- _STATED PROBLEM_
Quote every line as given.

- _DATA BLOCK_
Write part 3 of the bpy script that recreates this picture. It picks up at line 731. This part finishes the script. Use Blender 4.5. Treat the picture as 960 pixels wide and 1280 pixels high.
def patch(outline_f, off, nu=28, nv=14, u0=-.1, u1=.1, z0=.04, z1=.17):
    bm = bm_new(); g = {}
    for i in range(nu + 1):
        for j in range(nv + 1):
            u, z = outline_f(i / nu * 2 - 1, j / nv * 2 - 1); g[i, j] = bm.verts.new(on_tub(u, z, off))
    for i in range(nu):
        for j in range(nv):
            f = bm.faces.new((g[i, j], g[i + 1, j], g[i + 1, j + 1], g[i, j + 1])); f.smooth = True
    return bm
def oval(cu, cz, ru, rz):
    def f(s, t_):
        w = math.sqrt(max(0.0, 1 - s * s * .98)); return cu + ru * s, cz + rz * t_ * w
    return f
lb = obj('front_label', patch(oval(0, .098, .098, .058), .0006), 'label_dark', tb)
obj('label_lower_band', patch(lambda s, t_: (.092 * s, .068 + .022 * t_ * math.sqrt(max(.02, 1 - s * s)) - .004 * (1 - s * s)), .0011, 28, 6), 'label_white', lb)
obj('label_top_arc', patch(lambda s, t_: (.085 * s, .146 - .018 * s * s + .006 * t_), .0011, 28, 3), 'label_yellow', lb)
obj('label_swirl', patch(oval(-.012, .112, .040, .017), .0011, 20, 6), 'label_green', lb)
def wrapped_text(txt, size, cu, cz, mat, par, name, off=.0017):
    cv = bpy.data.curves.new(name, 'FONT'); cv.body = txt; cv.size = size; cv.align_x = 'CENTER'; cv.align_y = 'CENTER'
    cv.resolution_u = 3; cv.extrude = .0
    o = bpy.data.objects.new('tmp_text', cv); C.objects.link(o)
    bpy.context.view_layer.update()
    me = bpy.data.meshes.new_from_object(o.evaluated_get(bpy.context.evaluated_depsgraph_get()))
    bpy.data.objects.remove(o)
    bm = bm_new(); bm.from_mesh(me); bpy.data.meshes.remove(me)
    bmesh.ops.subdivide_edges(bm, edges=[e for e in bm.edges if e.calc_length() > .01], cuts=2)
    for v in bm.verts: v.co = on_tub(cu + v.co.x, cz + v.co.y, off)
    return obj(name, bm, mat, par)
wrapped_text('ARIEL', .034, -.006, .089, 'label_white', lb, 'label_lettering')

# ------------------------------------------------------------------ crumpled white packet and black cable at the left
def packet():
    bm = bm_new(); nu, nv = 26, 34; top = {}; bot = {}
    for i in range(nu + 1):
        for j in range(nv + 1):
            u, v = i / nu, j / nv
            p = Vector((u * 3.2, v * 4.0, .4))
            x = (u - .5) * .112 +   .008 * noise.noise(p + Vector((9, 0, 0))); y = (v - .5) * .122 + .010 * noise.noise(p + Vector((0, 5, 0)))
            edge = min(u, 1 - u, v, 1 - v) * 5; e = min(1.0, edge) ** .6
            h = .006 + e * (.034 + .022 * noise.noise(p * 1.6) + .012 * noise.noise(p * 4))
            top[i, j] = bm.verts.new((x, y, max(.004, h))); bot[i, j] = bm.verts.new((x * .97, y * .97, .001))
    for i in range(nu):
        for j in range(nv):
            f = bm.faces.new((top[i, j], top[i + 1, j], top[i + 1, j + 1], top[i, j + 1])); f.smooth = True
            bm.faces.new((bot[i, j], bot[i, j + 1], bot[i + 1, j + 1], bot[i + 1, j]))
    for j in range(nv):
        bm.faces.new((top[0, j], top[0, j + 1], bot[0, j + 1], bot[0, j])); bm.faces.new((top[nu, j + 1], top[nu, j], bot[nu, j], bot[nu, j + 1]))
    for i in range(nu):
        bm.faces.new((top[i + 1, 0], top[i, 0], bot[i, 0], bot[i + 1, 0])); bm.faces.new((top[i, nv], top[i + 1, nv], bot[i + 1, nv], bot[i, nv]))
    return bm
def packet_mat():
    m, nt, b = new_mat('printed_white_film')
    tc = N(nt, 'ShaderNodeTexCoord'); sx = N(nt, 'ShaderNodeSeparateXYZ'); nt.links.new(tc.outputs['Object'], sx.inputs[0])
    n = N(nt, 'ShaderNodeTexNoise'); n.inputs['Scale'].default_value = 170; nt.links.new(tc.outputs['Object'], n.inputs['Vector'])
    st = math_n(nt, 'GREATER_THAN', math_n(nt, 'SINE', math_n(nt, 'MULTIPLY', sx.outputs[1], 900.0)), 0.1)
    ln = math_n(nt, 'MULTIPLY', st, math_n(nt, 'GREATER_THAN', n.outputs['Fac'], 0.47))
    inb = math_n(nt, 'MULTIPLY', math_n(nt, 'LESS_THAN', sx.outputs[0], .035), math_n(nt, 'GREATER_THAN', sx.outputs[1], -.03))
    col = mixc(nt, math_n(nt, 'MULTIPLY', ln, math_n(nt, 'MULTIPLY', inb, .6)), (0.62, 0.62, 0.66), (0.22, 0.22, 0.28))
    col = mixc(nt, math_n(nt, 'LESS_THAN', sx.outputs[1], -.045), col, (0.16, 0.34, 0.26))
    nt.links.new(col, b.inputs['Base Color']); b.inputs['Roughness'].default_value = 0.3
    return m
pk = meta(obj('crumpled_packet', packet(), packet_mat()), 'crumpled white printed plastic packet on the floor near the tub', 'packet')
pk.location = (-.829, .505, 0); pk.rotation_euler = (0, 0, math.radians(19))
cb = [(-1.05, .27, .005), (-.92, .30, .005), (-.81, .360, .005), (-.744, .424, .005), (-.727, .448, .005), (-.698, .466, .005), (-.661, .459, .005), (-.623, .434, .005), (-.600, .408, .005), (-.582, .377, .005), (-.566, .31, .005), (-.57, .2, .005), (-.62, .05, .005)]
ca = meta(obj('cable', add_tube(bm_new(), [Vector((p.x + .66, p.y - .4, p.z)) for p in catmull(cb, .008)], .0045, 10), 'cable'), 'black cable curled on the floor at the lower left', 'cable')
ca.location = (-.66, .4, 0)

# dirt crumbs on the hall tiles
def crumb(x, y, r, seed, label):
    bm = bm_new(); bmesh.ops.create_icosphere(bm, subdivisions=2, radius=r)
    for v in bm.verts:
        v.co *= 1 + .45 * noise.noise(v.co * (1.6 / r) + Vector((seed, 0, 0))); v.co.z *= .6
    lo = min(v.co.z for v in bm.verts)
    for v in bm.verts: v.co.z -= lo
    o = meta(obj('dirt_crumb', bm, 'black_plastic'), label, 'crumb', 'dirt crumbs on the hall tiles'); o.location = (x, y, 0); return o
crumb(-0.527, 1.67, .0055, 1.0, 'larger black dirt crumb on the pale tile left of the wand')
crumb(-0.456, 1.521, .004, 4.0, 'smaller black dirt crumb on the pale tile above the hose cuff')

- _PROBLEM SOLUTION_
Write part 3 of the bpy script that recreates this picture. It picks up at line 731. This part finishes the script. Use Blender 4.5. Treat the picture as 960 pixels wide and 1280 pixels high.
def patch(outline_f, off, nu=28, nv=14, u0=-.1, u1=.1, z0=.04, z1=.17):
    bm = bm_new(); g = {}
    for i in range(nu + 1):
        for j in range(nv + 1):
            u, z = outline_f(i / nu * 2 - 1, j / nv * 2 - 1); g[i, j] = bm.verts.new(on_tub(u, z, off))
    for i in range(nu):
        for j in range(nv):
            f = bm.faces.new((g[i, j], g[i + 1, j], g[i + 1, j + 1], g[i, j + 1])); f.smooth = True
    return bm
def oval(cu, cz, ru, rz):
    def f(s, t_):
        w = math.sqrt(max(0.0, 1 - s * s * .98)); return cu + ru * s, cz + rz * t_ * w
    return f
lb = obj('front_label', patch(oval(0, .098, .098, .058), .0006), 'label_dark', tb)
obj('label_lower_band', patch(lambda s, t_: (.092 * s, .068 + .022 * t_ * math.sqrt(max(.02, 1 - s * s)) - .004 * (1 - s * s)), .0011, 28, 6), 'label_white', lb)
obj('label_top_arc', patch(lambda s, t_: (.085 * s, .146 - .018 * s * s + .006 * t_), .0011, 28, 3), 'label_yellow', lb)
obj('label_swirl', patch(oval(-.012, .112, .040, .017), .0011, 20, 6), 'label_green', lb)
def wrapped_text(txt, size, cu, cz, mat, par, name, off=.0017):
    cv = bpy.data.curves.new(name, 'FONT'); cv.body = txt; cv.size = size; cv.align_x = 'CENTER'; cv.align_y = 'CENTER'
    cv.resolution_u = 3; cv.extrude = .0
    o = bpy.data.objects.new('tmp_text', cv); C.objects.link(o)
    bpy.context.view_layer.update()
    me = bpy.data.meshes.new_from_object(o.evaluated_get(bpy.context.evaluated_depsgraph_get()))
    bpy.data.objects.remove(o)
    bm = bm_new(); bm.from_mesh(me); bpy.data.meshes.remove(me)
    bmesh.ops.subdivide_edges(bm, edges=[e for e in bm.edges if e.calc_length() > .01], cuts=2)
    for v in bm.verts: v.co = on_tub(cu + v.co.x, cz + v.co.y, off)
    return obj(name, bm, mat, par)
wrapped_text('ARIEL', .034, -.006, .089, 'label_white', lb, 'label_lettering')

# ------------------------------------------------------------------ crumpled white packet and black cable at the left
def packet():
    bm = bm_new(); nu, nv = 26, 34; top = {}; bot = {}
    for i in range(nu + 1):
        for j in range(nv + 1):
            u, v = i / nu, j / nv
            p = Vector((u * 3.2, v * 4.0, .4))
            x = (u - .5) * .112 +   .008 * noise.noise(p + Vector((9, 0, 0))); y = (v - .5) * .122 + .010 * noise.noise(p + Vector((0, 5, 0)))
            edge = min(u, 1 - u, v, 1 - v) * 5; e = min(1.0, edge) ** .6
            h = .006 + e * (.034 + .022 * noise.noise(p * 1.6) + .012 * noise.noise(p * 4))
            top[i, j] = bm.verts.new((x, y, max(.004, h))); bot[i, j] = bm.verts.new((x * .97, y * .97, .001))
    for i in range(nu):
        for j in range(nv):
            f = bm.faces.new((top[i, j], top[i + 1, j], top[i + 1, j + 1], top[i, j + 1])); f.smooth = True
            bm.faces.new((bot[i, j], bot[i, j + 1], bot[i + 1, j + 1], bot[i + 1, j]))
    for j in range(nv):
        bm.faces.new((top[0, j], top[0, j + 1], bot[0, j + 1], bot[0, j])); bm.faces.new((top[nu, j + 1], top[nu, j], bot[nu, j], bot[nu, j + 1]))
    for i in range(nu):
        bm.faces.new((top[i + 1, 0], top[i, 0], bot[i, 0], bot[i + 1, 0])); bm.faces.new((top[i, nv], top[i + 1, nv], bot[i + 1, nv], bot[i, nv]))
    return bm
def packet_mat():
    m, nt, b = new_mat('printed_white_film')
    tc = N(nt, 'ShaderNodeTexCoord'); sx = N(nt, 'ShaderNodeSeparateXYZ'); nt.links.new(tc.outputs['Object'], sx.inputs[0])
    n = N(nt, 'ShaderNodeTexNoise'); n.inputs['Scale'].default_value = 170; nt.links.new(tc.outputs['Object'], n.inputs['Vector'])
    st = math_n(nt, 'GREATER_THAN', math_n(nt, 'SINE', math_n(nt, 'MULTIPLY', sx.outputs[1], 900.0)), 0.1)
    ln = math_n(nt, 'MULTIPLY', st, math_n(nt, 'GREATER_THAN', n.outputs['Fac'], 0.47))
    inb = math_n(nt, 'MULTIPLY', math_n(nt, 'LESS_THAN', sx.outputs[0], .035), math_n(nt, 'GREATER_THAN', sx.outputs[1], -.03))
    col = mixc(nt, math_n(nt, 'MULTIPLY', ln, math_n(nt, 'MULTIPLY', inb, .6)), (0.62, 0.62, 0.66), (0.22, 0.22, 0.28))
    col = mixc(nt, math_n(nt, 'LESS_THAN', sx.outputs[1], -.045), col, (0.16, 0.34, 0.26))
    nt.links.new(col, b.inputs['Base Color']); b.inputs['Roughness'].default_value = 0.3
    return m
pk = meta(obj('crumpled_packet', packet(), packet_mat()), 'crumpled white printed plastic packet on the floor near the tub', 'packet')
pk.location = (-.829, .505, 0); pk.rotation_euler = (0, 0, math.radians(19))
cb = [(-1.05, .27, .005), (-.92, .30, .005), (-.81, .360, .005), (-.744, .424, .005), (-.727, .448, .005), (-.698, .466, .005), (-.661, .459, .005), (-.623, .434, .005), (-.600, .408, .005), (-.582, .377, .005), (-.566, .31, .005), (-.57, .2, .005), (-.62, .05, .005)]
ca = meta(obj('cable', add_tube(bm_new(), [Vector((p.x + .66, p.y - .4, p.z)) for p in catmull(cb, .008)], .0045, 10), 'cable'), 'black cable curled on the floor at the lower left', 'cable')
ca.location = (-.66, .4, 0)

# dirt crumbs on the hall tiles
def crumb(x, y, r, seed, label):
    bm = bm_new(); bmesh.ops.create_icosphere(bm, subdivisions=2, radius=r)
    for v in bm.verts:
        v.co *= 1 + .45 * noise.noise(v.co * (1.6 / r) + Vector((seed, 0, 0))); v.co.z *= .6
    lo = min(v.co.z for v in bm.verts)
    for v in bm.verts: v.co.z -= lo
    o = meta(obj('dirt_crumb', bm, 'black_plastic'), label, 'crumb', 'dirt crumbs on the hall tiles'); o.location = (x, y, 0); return o
crumb(-0.527, 1.67, .0055, 1.0, 'larger black dirt crumb on the pale tile left of the wand')
crumb(-0.456, 1.521, .004, 4.0, 'smaller black dirt crumb on the pale tile above the hose cuff')